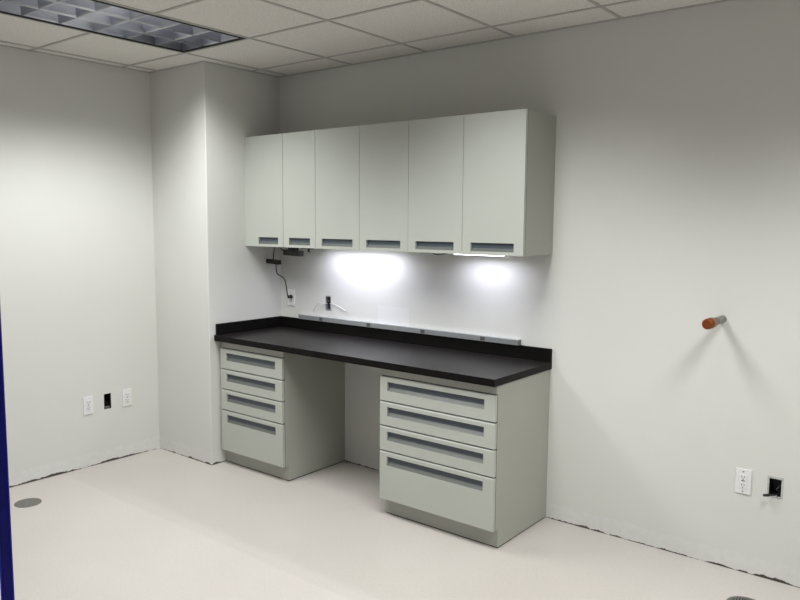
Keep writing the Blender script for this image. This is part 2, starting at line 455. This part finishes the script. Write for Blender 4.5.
# --- base cabinets
Z = [0.8149, 0.6722, 0.5324, 0.3876, 0.1048]
bases = [
    (0.0283, 0.6420, 'narrower four-drawer base cabinet beside the wall column'),
    (1.4471, 2.2005, 'wider four-drawer base cabinet under the right end of the worktop'),
]
for x0, x1, lab in bases:
    t = thing('base_cabinet', lab, 'cabinet', ((x0+x1)/2, 0, 0), 0, 'drawer base cabinets')
    ox = (x0+x1)/2
    def place(o):
        o.matrix_parent_inverse = Matrix.Translation((-ox, 0, 0)); return o
    yb = -CF+0.021; yt = -0.531; zc = ZT-TH-0.0005
    # carcass: outline with the toe notch, extruded across the width
    prof = [(yb, Z[4]-0.002), (yb, Z[0]), (yb, zc), (-0.0006, zc), (-0.0006, 0.007), (yt, 0.007), (yt, Z[4]-0.002)]
    bm = B(); r = [[bm.verts.new((x, y, z)) for y, z in prof] for x in (x0, x1)]
    for k in range(7): bm.faces.new((r[0][k], r[1][k], r[1][(k+1) % 7], r[0][(k+1) % 7])).material_index = 1 if k == 0 else 0  # dark front face paints in the shade of the drawer gaps
    bm.faces.new(r[0]); bm.faces.new(r[1])
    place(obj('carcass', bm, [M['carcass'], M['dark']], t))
    bm = B(); box(bm, x0+0.004, x1-0.004, yt+0.006, -0.01, 0.0, 0.007)
    place(obj('shadow_gap_strip', bm, M['dark'], t))  # dark strip standing in for the shadow gap under the toe kick
    bm = B(); box(bm, x0, x1, -CF+0.010, yb-0.0002, Z[0]+0.0012, zc)
    place(obj('top_rail', bm, M['carcass'], t))
    if x0 < 0.1:
        bm = B(); box(bm, 0.0005, x0-0.0005, yb+0.004, yb+0.03, Z[4], zc)
        place(obj('filler_strip', bm, M['carcass'], t))
        bm = B(); box(bm, 0.0005, x0-0.0005, yt+0.001, yt+0.02, 0.007, Z[4]-0.002)
        place(obj('toe_filler', bm, M['carcass'], t))
    ins = 0.059 if x0 < 0.1 else 0.0515
    for k in range(4):
        zt = Z[k]-0.0042; zb = Z[k+1]+0.0030 if k < 3 else Z[4]
        place(front('drawer', x0+0.001, x1-0.0015, zb, zt, -CF, (x0+ins, x1-0.066, Z[k]-0.0835, Z[k]-0.0315), t))

# --- worktop with splashes
t = thing('worktop', 'long black laminate worktop with upstands at the back and left', 'worktop', (L/2, 0, ZT))
def place(o):
    o.matrix_parent_inverse = Matrix.Translation((-L/2, 0, -ZT)); return o
bm = B(); box(bm, 0.001, L, -D, -0.0005, ZT-TH, ZT); bev(bm, 0.0025, 2)
for f in bm.faces: f.normal_update(); f.material_index = 0 if f.normal.z > 0.9 else 1  # same laminate, coloured darker on faces that catch less sheen
place(obj('slab', bm, [M['top'], M['splash']], t))
bm = B(); box(bm, 0.001, L, -ST, -0.0005, ZT+0.0002, ZT+HS); bev(bm, 0.0015, 1)
place(obj('back_upstand', bm, M['splash'], t))
bm = B(); box(bm, 0.001, ST, -0.596, -ST-0.0005, ZT+0.0002, ZT+HS); bev(bm, 0.0015, 1)
place(obj('side_upstand', bm, M['splash'], t))

# --- metal raceway standing on the back upstand
t = thing('power_raceway', 'long thin silver outlet raceway lying along the black upstand', 'raceway', (1.112, 0, ZT+HS))
def place(o):
    o.matrix_parent_inverse = Matrix.Translation((-1.112, 0, -ZT-HS)); return o
rz0, rz1, ry = ZT+HS+0.0005, 1.0050, -0.028
bm = B(); box(bm, 0.213, 2.010, ry, -0.0006, rz0, rz1); bev(bm, 0.0025, 2)
place(obj('channel', bm, M['alu'], t))
bm = B(); box(bm, 2.0101, 2.0135, ry-0.0012, -0.0006, rz0, rz1+0.001); bev(bm, 0.0008, 1)
place(obj('end_cap', bm, M['boxsteel'], t))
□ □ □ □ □
What is needed
From the first line of the material down to the line containing "bm.faces.new(r[0]); bm.faces.new(r[1])", inclusive, return each line exactly, skipping any picture.

Complete answer
Keep writing the Blender script for this image. This is part 2, starting at line 455. This part finishes the script. Write for Blender 4.5.
# --- base cabinets
Z = [0.8149, 0.6722, 0.5324, 0.3876, 0.1048]
bases = [
    (0.0283, 0.6420, 'narrower four-drawer base cabinet beside the wall column'),
    (1.4471, 2.2005, 'wider four-drawer base cabinet under the right end of the worktop'),
]
for x0, x1, lab in bases:
    t = thing('base_cabinet', lab, 'cabinet', ((x0+x1)/2, 0, 0), 0, 'drawer base cabinets')
    ox = (x0+x1)/2
    def place(o):
        o.matrix_parent_inverse = Matrix.Translation((-ox, 0, 0)); return o
    yb = -CF+0.021; yt = -0.531; zc = ZT-TH-0.0005
    # carcass: outline with the toe notch, extruded across the width
    prof = [(yb, Z[4]-0.002), (yb, Z[0]), (yb, zc), (-0.0006, zc), (-0.0006, 0.007), (yt, 0.007), (yt, Z[4]-0.002)]
    bm = B(); r = [[bm.verts.new((x, y, z)) for y, z in prof] for x in (x0, x1)]
    for k in range(7): bm.faces.new((r[0][k], r[1][k], r[1][(k+1) % 7], r[0][(k+1) % 7])).material_index = 1 if k == 0 else 0  # dark front face paints in the shade of the drawer gaps
    bm.faces.new(r[0]); bm.faces.new(r[1])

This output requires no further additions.